Стоит, однако, ввести понятие «традиции православного менталитета», и ситуация резко изменится. Менталитет — бессознателен. Ларионов бессознательно опирается на традиции, которые, будь они им осознаны, шиможно, и были бы им отброшены.

Бессознательная традиция понимания структуры живописной материи в русском искусстве доносит до Ларионова то, что заставляет его из всех возможных путей к абстракции выбирать именно ее — через свет. Это похоже на понимание традиции у Гадамера — «игра сама себя играет», «язык сам себя говорит». Но в таком случае возникает следующая проблема. Для того чтобы понять традицию как «саму себя говорящую», необходимо ей самой, традиции, придать черты субъекта. Она — говорит. И в случае с проектом Сарабьянова необходимо именно ей приписать черты «имманентной православности», сделать ее не только манифестацией православного менталитета, но его носителем.

Эта, наиболее радикальная часть проекта воплощена Сарабьяновым в статье «Русская живопись: вид сбоку» («Предмет и материя». «Тело в пространстве». «Глаз и ухо»). Правда, и здесь специфика сарабьяновского дискурса — не мышление аксиомами и теоремами, но мыслеобразы, сцепляющиеся друг с другом по внутреннему сродству, — дает себя знать. Он нигде прямо не говорит, что понимание базовых формальных категорий искусства в русской традиции «латентно православно». Тем не менее по прочтении текстов такая мысль возникает как бы сама собой — как рождается вывод не из рассуждения, но из долгого разговора.

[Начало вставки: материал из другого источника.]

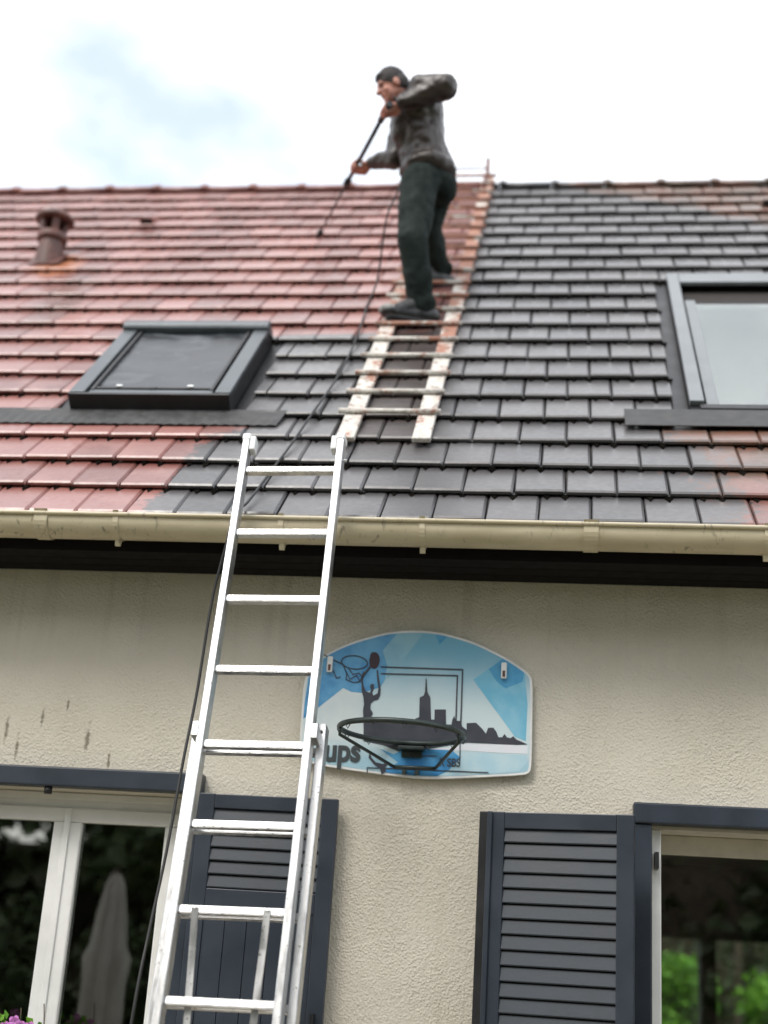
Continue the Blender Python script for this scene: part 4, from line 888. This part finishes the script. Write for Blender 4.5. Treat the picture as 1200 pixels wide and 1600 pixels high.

Берем «Предмет и материю» и задаемся вопросом о том, что, собственно, здесь есть «предмет», и что — «материя». По ходу текста понятия постоянно, но не акцентированно меняются. Сначала предмет — просто «вещь», а материя — то, из чего она сделана. Но дальше материей становится некий принцип материальности, то вещество, из которого создано все сущее. Предмет же — сосуд, в который залита эта странная материя. До этих пор мы находимся в рамках вполне аристотелевой логики, где материя — нечто, заполняющее предмет как пустую форму. Но далее возникает следующий сдвиг, когда материя мира оказывается не столько изображенной, сколько преображенной искусством, или даже точнее — искусство русское улавливает сам феномен преображенной материальности, который следует из обещанного воскресения во плоти. Предмет же вновь — скорее ипостась преображенной плоти мира, причем ипостась, способная уклониться от того подлинного содержания, которое дает ей сам факт ее бытия. В перспективе возникает противопоставление предмета «как собрата по бытию» предмету, который «внешне громогласен, но внутренне нем». Более того, завершенный, законченный, «готовый» предмет воспринимается едва ли не как покушение на тот мистический континуитет «бытийствующей» преображенной материи, как попытка поставить перегородку законченной формы поперек русла ее протекания.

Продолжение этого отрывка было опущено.